Dalam soal 'banalnya' perilaku pemilih dan pelaksaan Pemilu 2019, dia pun mengaku bila sudah berbincang dengan berbagai cendikiwan dan elit untuk mengatasinya. Mereka sepakat kualitas pemilu Indonesia sampai kini memang belum beranjak jauh.
''Apa perlu pemilihan tidak kayak model dulu ya? Apa perlu juga kita pilihan model pemilu coblos langsung ini,'' katanya.
Saya yang duduk disebelahnya hanya terdiam memperhatikan omongannya. Saya balik bertanya: “Wajar kok Mbak, bukankah hidup masyarakat kini sulit? Mendapat sogokan uang menjelang pencoblosan yang beberpa puluh ribu itu bagi mereka berharga sekali kan? Mbak tahu sendirilah.'' tukas saya.
Dia diam termangu sejenak. Beberapa orang 'senior' datang mengampirinya.Keduanya bersalaman akrab sebab sudah sama lama mereka berteman akrab. Setelah itu dia melanjutkan perbincangan.
''Ya memang kabar buruk itu sih. Namun pada sisi lain, kondisi ekonomi negara kini sebenarnya memang sulit. Pertumbuhan hanya 4,5 persen. Tahun depan besar kenaikannya diperkirakan hanya 'dikerek' dan hanya akan terjadi di sekitar masa Lebaran,’’ katanya melanjutkan omongan.

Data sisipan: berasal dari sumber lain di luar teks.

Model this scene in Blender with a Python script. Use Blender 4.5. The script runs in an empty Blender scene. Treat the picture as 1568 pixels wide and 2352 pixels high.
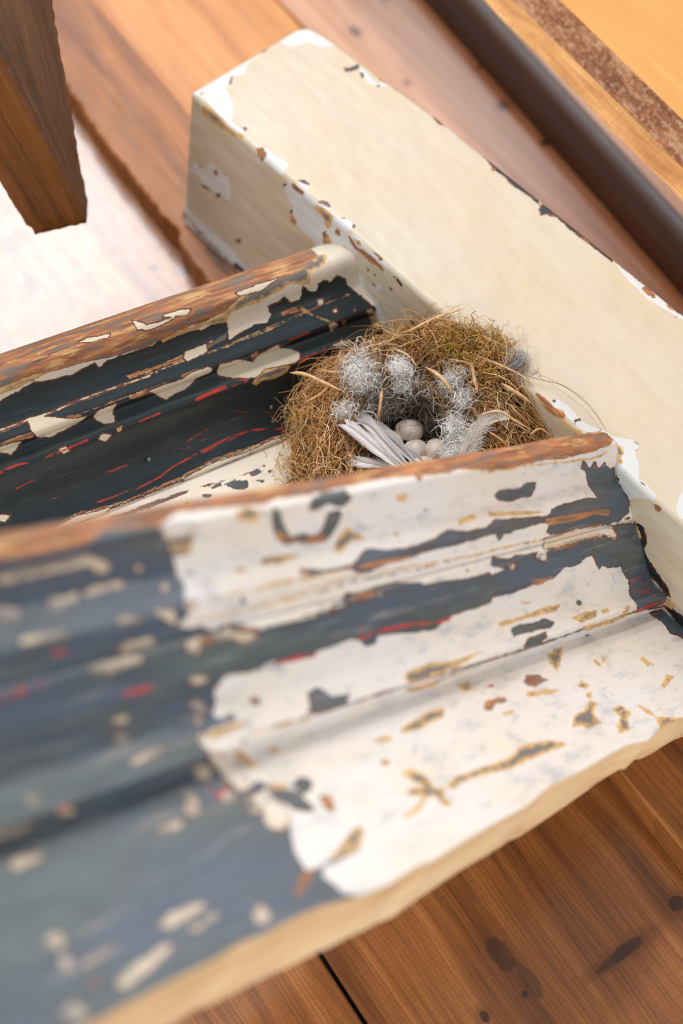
import bpy, math, random
import numpy as np
random.seed(7); rng = np.random.default_rng(7)
sc = bpy.context.scene
COL = sc.collection

# ------------------------------------------------------------------ camera, world, lights, exposure
F = 3266.7; CX, CY = 784.0, 1176.0; TH = math.radians(60); CAMH = 0.86
VX = np.array([1, 0, 0.]); VD = np.array([0, -math.sin(TH), -math.cos(TH)]); VF = np.array([0, math.cos(TH), -math.sin(TH)])
CP = np.array([0, 0, CAMH]); UP = np.array([0, 0, 1.])
cam = bpy.data.cameras.new('camera'); camo = bpy.data.objects.new('camera', cam); COL.objects.link(camo)
camo.location = CP; camo.rotation_euler = (math.radians(90) - TH, 0, 0)
cam.sensor_fit = 'HORIZONTAL'; cam.sensor_width = 24; cam.lens = 50; cam.clip_start = 0.02
cam.dof.use_dof = True; cam.dof.focus_distance = 0.862; cam.dof.aperture_fstop = 3.3
sc.camera = camo
sc.view_settings.view_transform = 'Standard'; sc.view_settings.look = 'None'; sc.view_settings.gamma = 1
sc.view_settings.use_curve_mapping = False; sc.view_settings.exposure = 0.0

w = bpy.data.worlds.new('World'); sc.world = w; w.use_nodes = True
bg = w.node_tree.nodes['Background']; bg.inputs[0].default_value = (0.93, 0.96, 1.0, 1); bg.inputs[1].default_value = 0.42
sc.cycles.diffuse_bounces = 8; sc.cycles.transmission_bounces = 8; sc.cycles.max_bounces = 12

def look_rot(frm, to):
    from mathutils import Vector
    return (Vector(to) - Vector(frm)).to_track_quat('-Z', 'Y').to_euler()
sun = bpy.data.lights.new('sun', 'SUN'); suno = bpy.data.objects.new('sun', sun); COL.objects.link(suno)
sun.energy = 1.2; sun.angle = math.radians(5); sun.color = (1.0, 0.94, 0.85)
suno.location = (-1.2, 0.9, 2); suno.rotation_euler = look_rot((-0.28, 0.36, 0.92), (0, 0, 0))
def area_light(name, loc, aim, sx, sy, energy, color):
    ar = bpy.data.lights.new(name, 'AREA'); o = bpy.data.objects.new(name, ar); COL.objects.link(o)
    ar.shape = 'RECTANGLE'; ar.size = sx; ar.size_y = sy; ar.energy = energy; ar.color = color
    o.location = loc; o.rotation_euler = look_rot(loc, aim)
area_light('window_light_back', (-0.95, 2.75, 2.45), (-0.23, 0.72, 0.0), 1.0, 0.9, 68, (0.97, 0.98, 1.0))
area_light('window_light_ahead', (0.25, 2.9, 2.1), (0.15, 0.75, 0.0), 0.9, 0.8, 12, (0.93, 0.95, 1.0))
area_light('window_light_low', (1.35, 2.9, 1.15), (-0.1, 0.1, 0.35), 2.2, 1.1, 28, (0.88, 0.94, 1.0))
area_light('fill_light_right', (2.6, 1.1, 1.45), (-0.1, 0.35, 0.25), 1.8, 1.1, 30, (0.90, 0.95, 1.0))  # added fill, lightens the left part of the near moulding
area_light('fill_light_front', (0.5, -2.2, 1.3), (0.0, 0.4, 0.1), 1.8, 1.4, 50, (1.0, 0.99, 0.97))  # added fill for the near faces and the sawn edge
area_light('fill_light_left', (-2.0, -0.4, 1.7), (0.1, 0.5, 0.1), 1.2, 1.2, 16, (1.0, 0.98, 0.95))  # added weak fill for the block's side face and the trough

# ------------------------------------------------------------------ geometry of the place
def ray(p): return (p[0] - CX) / F * VX + (p[1] - CY) / F * VD + VF
def on_plane(p, P0, n):
    r = ray(p); return CP + r * (np.dot(P0 - CP, n) / np.dot(r, n))
def at_z(p, z): return on_plane(p, UP * z, UP)
def at_depth(p, Z): return CP + ray(p) * Z
def proj(P):
    q = np.asarray(P) - CP; z = q @ VF
    return np.stack([CX + F * (q @ VX) / z, CY + F * (q @ VD) / z], -1)
def unit(v): v = np.asarray(v, float); return v / np.linalg.norm(v)
R0 = at_z((440, 215), 0.145)
A = unit(at_z((1568, 1201), 0.145) - R0)               # along the cream block
W = unit(np.cross(UP, A)); W = W if W[0] > 0 else -W    # across its top
PH = math.radians(10.7)
S = -math.cos(PH) * UP - math.sin(PH) * W               # down its side face
NS = np.cross(A, S)
D1 = unit(ray((3800, 580))); D2 = unit(ray((7000, -1560)))
def side(p): 
    P = on_plane(p, R0, NS); return np.array([(P - R0) @ A, (P - R0) @ S])
def side3(ab): ab = np.asarray(ab); return R0 + ab[..., 0:1] * A + ab[..., 1:2] * S

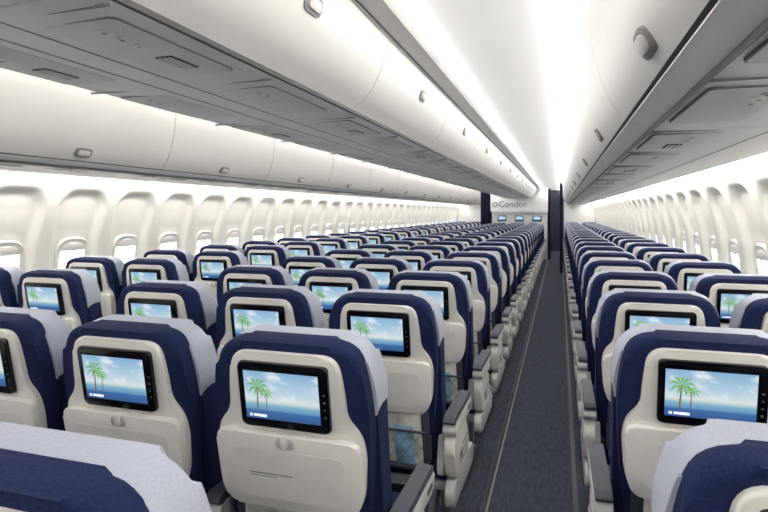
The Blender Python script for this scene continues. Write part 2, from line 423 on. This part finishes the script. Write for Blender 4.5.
def window(sx):
    B=Builder()
    def loop(a,b,r):
        return fillet([(-a,-b),(a,-b),(a,b),(-a,b)],r,9)
    o=loop(.158,.218,.13); i=loop(.118,.176,.100); n=len(o)
    t=bmesh.new()
    def ring(pts,w): return [t.verts.new((p[0],p[1],w)) for p in pts]
    A=ring(o,.014);Bq=ring(loop(.146,.206,.122),-.004);C=ring(i,.004);D=ring(i,.02)
    for r0,r1 in ((A,Bq),(Bq,C),(C,D)):
        for k in range(n): t.faces.new((r0[k],r0[(k+1)%n],r1[(k+1)%n],r1[k]))
    Rr=Matrix.Rotation(math.radians(-8),4,'Y')
    SX=Matrix.Scale(sx,4,(1,0,0))
    B._merge(t,M_WALL,SX@Rr@YZ)
    B.prism(i,.008,.012,M_PANE,YZ,SX@Rr)
    B.prism(fillet([(-.116,.115),(.116,.115),(.116,.172),(-.116,.172)],[.0,.0,.09,.09],8),.003,.0075,M_WALL,YZ,SX@Rr,.001)
    B.box(-.002,.003,-.03,.03,.113,.121,M_LGREY,SX@Rr)
    return B.mesh('window_mesh')
wn=1
for sx in (1,-1):
    wm=window(sx)
    k=-5
    while WPH+WP*k<YEND-.3:
        yy=WPH+WP*k
        if yy>Y0+.3:
            put('window_%d'%wn,wm,(XC+sx*(px(ZW)+.036-XC),yy,ZW)); wn+=1
        k+=1

# ------------------------------------------------------------------ floor
def simple(name,fn):
    B=Builder(); fn(B); return put(name,B.mesh(name+'_mesh'))
simple('floor',lambda B:B.box(XC-2.45,XC+2.45,Y0,YC1,-.06,0,M_CARPET))
def tracks(B):
    for x in (-.345,-2.418+.345):
        B.box(x-.005,x+.005,Y0,YEND,0,.003,M_SEAM)
        B.box(x-.03,x-.022,Y0,YEND,0,.002,M_DGREY)
    for x in (.075,-2.493):
        B.box(x-.012,x+.012,Y0,YEND,0,.003,M_DGREY)
simple('trim_3',tracks)
# ------------------------------------------------------------------ ends
simple('wall_back',lambda B:B.box(XC-2.45,XC+2.45,Y0-.05,Y0,0,2.35,M_BULK))
simple('wall_front',lambda B:B.box(XC-2.45,XC+2.45,YC1,YC1+.05,0,2.35,M_DARK))
def bulk(B):
    B.prism(fillet([(-.84,0),(.84,0),(.84,2.2),(-.84,2.2)],[0,0,.05,.05]),0,.06,M_BULK,XZ,None,.006)
    B.prism(fillet([(-.88,1.45),(.86,1.45),(.86,2.2),(-.88,2.2)],[.10,.06,0,0]),-.10,0,M_CEIL,XZ,None,.02)
    for x in (-.53,0,.53):
        B.box(x-.13,x+.13,-.02,0,1.18,1.36,M_BLACK,None,r=.01,bevel=.003)
        B.quad([(x-.105,-.0215,1.205),(x+.105,-.0215,1.205),(x+.105,-.0215,1.335),(x-.105,-.0215,1.335)],M_SCREEN)
    for z in (.02,.9,1.12):
        B.box(-.83,.83,-.004,0,z,z+.012,M_LGREY)
B=Builder(); bulk(B); bh=put('bulkhead_partition',B.mesh('bulkhead_mesh'),(XC,YB,0))
cu=bpy.data.curves.new('sign_text','FONT'); cu.body='Condor'; cu.size=.27; cu.extrude=.003; cu.align_x='CENTER'
cu.materials.append(M_TEXTG)
to=bpy.data.objects.new('sign_lettering',cu); COL.objects.link(to); to.parent=bh; to.rotation_euler=(math.pi/2,0,0); to.location=(-.20,-.105,1.62)
B=Builder(); B.cyl((-.74,-.108,1.70),(-.74,-.102,1.70),.08,M_TEXTG,None,24); B.cyl((-.74,-.112,1.70),(-.74,-.104,1.70),.06,M_BULK,None,24)
ro=put('sign_emblem',B.mesh('sign_emblem_mesh')); ro.parent=bh
for nm,a,b in (('partition_panel',.13,1.14),('partition_panel',-3.55,-2.55)):
    def f(B,a=a,b=b):
        B.box(a,b,YEND,YEND+.05,0,1.72,M_BULK,None,bevel=.006)
        B.box(a,b,YEND-.02,YEND+.07,1.72,2.2,M_CEIL,None,bevel=.01)
        B.box(a+.02,b-.02,YEND-.006,YEND,.9,.912,M_LGREY)
    simple(nm,f)
def curtain(name,x0,x1,y,z0,z1,folds):
    B=Builder(); n=folds*8; f=[];bk=[]
    for k in range(n+1):
        s=k/n; f.append((x0+(x1-x0)*s,y+.03*math.sin(s*folds*2*math.pi)))
    for p in reversed(f): bk.append((p[0],p[1]+.012))
    B.prism(f+bk,z0,z1,M_CURT,XY)
    B.cyl((x0-.01,y,z1+.012),(x1+.005,y,z1+.012),.012,M_METAL)
    put(name,B.mesh(name+'_mesh',60))
curtain('tied_privacy_curtain',-.005,.065,14.05,.01,2.15,2)
curtain('galley_curtain',-2.42,-2.08,YB+.1,.01,2.17,6)
curtain('gathered_door_curtain',-.35,-.27,YB+.03,.01,2.17,2)
# ------------------------------------------------------------------ world, camera
w=bpy.data.worlds.new('world'); S.world=w; w.use_nodes=True
w.node_tree.nodes['Background'].inputs[0].default_value=(.75,.82,.95,1); w.node_tree.nodes['Background'].inputs[1].default_value=.6
cam=bpy.data.cameras.new('camera'); co=bpy.data.objects.new('camera',cam); COL.objects.link(co)
co.location=(0,0,1.47); co.rotation_euler=(math.radians(90),0,math.atan(176/560))
cam.lens=560/768*36; cam.sensor_width=36; cam.shift_y=-44/768; cam.clip_start=.03; cam.clip_end=100
S.camera=co
S.view_settings.view_transform='Standard'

“Dan kalau tumbuh hanya sebesar 4,5 persen maka berarti tak ada pertumbuhan ekonomi sebenarnya. Sebab, pertumbuhan negara sebesar ini hanya diakibatkan pertumbuhan akibat naiknya konsumsi karena pertambahan penduduk. Lihat penerimaan pajak turun, Gaji PNS dibayar pakai utang. Uang masuk yang cukup besar hanya berasal dari remitensi para TKI yang tinggal di luar negeri,'' ujarnya.
Mendengar kabar buruk itu saya mengehela napas tanpa komentar. Di kursi depan Abangda Baharudin Aritonang yang duduk bersama Akbar Tanjung dan Airlangga Hartarto (ketua Umum partai Golkar) kini berteriak agar band segera menyanyikan lagu 'O Tanah Batak'.

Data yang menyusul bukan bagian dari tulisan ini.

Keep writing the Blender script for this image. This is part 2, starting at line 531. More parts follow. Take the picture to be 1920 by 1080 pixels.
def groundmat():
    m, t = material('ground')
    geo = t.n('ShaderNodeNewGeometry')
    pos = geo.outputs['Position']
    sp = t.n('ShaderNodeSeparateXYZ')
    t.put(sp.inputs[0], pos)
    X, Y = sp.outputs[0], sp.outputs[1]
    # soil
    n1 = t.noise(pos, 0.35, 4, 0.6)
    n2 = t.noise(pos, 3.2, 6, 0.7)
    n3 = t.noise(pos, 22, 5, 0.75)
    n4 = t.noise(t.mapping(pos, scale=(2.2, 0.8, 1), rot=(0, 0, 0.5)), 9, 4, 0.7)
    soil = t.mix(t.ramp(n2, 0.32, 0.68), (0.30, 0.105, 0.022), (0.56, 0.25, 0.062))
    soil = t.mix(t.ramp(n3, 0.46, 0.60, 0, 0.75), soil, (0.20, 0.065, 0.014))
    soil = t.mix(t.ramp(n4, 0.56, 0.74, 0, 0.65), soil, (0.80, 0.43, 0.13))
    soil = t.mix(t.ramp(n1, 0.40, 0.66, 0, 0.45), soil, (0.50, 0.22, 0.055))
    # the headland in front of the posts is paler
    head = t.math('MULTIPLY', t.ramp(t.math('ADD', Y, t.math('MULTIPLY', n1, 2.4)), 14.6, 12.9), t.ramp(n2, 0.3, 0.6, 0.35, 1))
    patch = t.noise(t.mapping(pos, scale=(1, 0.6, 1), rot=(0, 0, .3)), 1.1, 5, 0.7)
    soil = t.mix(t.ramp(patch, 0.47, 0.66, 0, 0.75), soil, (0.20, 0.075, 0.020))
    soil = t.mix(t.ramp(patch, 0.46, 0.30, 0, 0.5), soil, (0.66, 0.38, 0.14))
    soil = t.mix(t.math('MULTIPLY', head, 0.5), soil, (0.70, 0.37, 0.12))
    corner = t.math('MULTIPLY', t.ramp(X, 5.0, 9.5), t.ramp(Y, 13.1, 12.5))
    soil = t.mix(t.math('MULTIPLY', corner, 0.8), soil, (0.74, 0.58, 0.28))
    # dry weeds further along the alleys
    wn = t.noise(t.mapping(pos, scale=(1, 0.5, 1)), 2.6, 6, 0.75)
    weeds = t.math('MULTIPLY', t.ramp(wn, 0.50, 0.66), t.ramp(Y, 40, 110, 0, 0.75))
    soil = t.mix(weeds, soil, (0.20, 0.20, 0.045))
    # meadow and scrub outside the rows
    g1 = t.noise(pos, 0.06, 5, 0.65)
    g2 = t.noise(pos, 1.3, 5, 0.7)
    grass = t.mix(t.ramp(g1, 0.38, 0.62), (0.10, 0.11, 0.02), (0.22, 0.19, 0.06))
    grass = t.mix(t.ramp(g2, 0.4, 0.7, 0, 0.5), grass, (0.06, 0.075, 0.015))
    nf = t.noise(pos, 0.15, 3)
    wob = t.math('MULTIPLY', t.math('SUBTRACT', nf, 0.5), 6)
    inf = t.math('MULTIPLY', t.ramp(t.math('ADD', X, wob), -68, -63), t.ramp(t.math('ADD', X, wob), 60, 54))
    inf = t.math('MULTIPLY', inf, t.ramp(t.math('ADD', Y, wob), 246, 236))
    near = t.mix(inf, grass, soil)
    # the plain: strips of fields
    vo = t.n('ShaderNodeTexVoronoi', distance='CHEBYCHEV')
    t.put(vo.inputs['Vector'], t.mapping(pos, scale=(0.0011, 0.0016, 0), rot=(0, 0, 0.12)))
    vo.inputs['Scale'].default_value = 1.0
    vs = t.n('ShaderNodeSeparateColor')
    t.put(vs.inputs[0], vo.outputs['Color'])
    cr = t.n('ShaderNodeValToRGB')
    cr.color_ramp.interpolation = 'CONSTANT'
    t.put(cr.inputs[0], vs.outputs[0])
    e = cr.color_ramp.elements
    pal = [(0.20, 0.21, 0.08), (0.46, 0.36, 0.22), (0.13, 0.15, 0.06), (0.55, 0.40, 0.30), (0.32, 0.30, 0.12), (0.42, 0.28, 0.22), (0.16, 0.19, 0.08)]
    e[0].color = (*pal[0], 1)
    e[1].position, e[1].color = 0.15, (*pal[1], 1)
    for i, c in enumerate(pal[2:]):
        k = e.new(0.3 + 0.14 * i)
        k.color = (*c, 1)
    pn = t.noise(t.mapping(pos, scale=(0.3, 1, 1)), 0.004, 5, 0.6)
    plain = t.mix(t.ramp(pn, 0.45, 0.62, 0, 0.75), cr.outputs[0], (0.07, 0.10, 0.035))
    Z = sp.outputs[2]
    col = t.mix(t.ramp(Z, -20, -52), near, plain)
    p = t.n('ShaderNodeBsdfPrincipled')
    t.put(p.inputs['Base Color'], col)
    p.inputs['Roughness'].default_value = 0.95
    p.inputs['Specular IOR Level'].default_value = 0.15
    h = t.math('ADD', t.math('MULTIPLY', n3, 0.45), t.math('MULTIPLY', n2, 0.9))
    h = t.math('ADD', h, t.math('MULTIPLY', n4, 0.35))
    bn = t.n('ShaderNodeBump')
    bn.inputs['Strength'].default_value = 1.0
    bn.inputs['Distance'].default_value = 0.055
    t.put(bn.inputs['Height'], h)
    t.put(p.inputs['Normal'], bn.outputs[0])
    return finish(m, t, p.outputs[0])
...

''Ayo yang mengaku sebagai anak medan naik ke panggung.'' teriaknya. Penyanyi senior yang dahulu menjadi ikon lomba nyanyi Bintang Radio di RRI, Tety Manurung, ikut memberi semangat: Ayo ayo ibu-bapak yang mengaku anak Medan naik,'' teriaknya.
Maka Akbar Tanjung, Airlangga Hartato yang bukan anak medan, pun naik ke panggung. Para tetamu lainnya pun ikutan naik. Maka melantulah lagu 'O Tanah Batak' hingga Sepasang Mata Bola, dan diakhiri bersama dengan lagu 'Rayuan Pulau Kelapa'.

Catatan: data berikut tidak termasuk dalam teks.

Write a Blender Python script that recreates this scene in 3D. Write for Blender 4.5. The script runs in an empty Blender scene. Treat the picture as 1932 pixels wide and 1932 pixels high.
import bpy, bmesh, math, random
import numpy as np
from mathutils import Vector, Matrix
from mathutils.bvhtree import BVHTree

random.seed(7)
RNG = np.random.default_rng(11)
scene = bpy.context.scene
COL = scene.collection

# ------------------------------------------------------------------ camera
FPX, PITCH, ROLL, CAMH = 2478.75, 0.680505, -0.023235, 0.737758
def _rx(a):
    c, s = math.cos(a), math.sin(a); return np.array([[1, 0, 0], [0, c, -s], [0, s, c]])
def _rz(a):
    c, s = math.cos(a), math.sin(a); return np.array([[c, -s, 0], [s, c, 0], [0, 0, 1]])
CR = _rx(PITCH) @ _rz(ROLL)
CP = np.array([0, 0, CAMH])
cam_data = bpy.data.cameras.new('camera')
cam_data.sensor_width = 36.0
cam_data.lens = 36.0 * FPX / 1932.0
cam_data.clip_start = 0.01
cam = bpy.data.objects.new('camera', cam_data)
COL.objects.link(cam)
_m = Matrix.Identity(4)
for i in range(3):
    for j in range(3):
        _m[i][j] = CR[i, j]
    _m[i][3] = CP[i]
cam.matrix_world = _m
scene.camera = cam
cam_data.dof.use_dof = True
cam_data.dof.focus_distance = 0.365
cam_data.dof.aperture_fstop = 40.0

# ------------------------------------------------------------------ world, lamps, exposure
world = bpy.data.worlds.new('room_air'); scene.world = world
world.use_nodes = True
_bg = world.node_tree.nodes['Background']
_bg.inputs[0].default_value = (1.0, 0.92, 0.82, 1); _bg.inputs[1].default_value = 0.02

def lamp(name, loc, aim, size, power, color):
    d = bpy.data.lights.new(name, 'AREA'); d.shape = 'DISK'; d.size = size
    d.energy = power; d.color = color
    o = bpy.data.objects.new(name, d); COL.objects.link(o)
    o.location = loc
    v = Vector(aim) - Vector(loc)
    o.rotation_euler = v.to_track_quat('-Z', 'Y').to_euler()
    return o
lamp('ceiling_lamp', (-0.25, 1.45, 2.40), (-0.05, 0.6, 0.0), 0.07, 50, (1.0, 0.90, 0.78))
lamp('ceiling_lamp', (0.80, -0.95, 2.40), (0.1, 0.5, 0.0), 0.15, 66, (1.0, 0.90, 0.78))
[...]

''Saya sebenarnya ketika menyanyi lagu O Tanah Batak dan lagu dari Tapanuli lainnya tadi sempat deg degan. Kenapa? Karena pemain band saya adalah orang Jawa yang tak terbiasa mendengar lagu itu. Mereka terlihat sedikit gelagapan. Untung kemudian bisa segera mengalir lancar mengiringi para tamu yang hadir,'' ujar Tety Manurung.
Sementara ketika para tetamu nyanyi, saya yang duduk di meja samping kanan, hanya tampil sebagai tukang sorak saja. Dan saya terkejut ketika Abangda Aritonang kemudian berteriak agar saya tak usah nyanyi.’’Barkah cocoknya ngaji saja. Tak usah nyanyi ha ha,'' katanya.
Mendengar itu saya yang tengah ngobrol dengan politisi perempuan top sembari makan daging kambing dan nasi kebuli, tertawa ngakak. Abangda Baharudin Aritonang tetap kayak dulu, suka bercanda dan riang hati.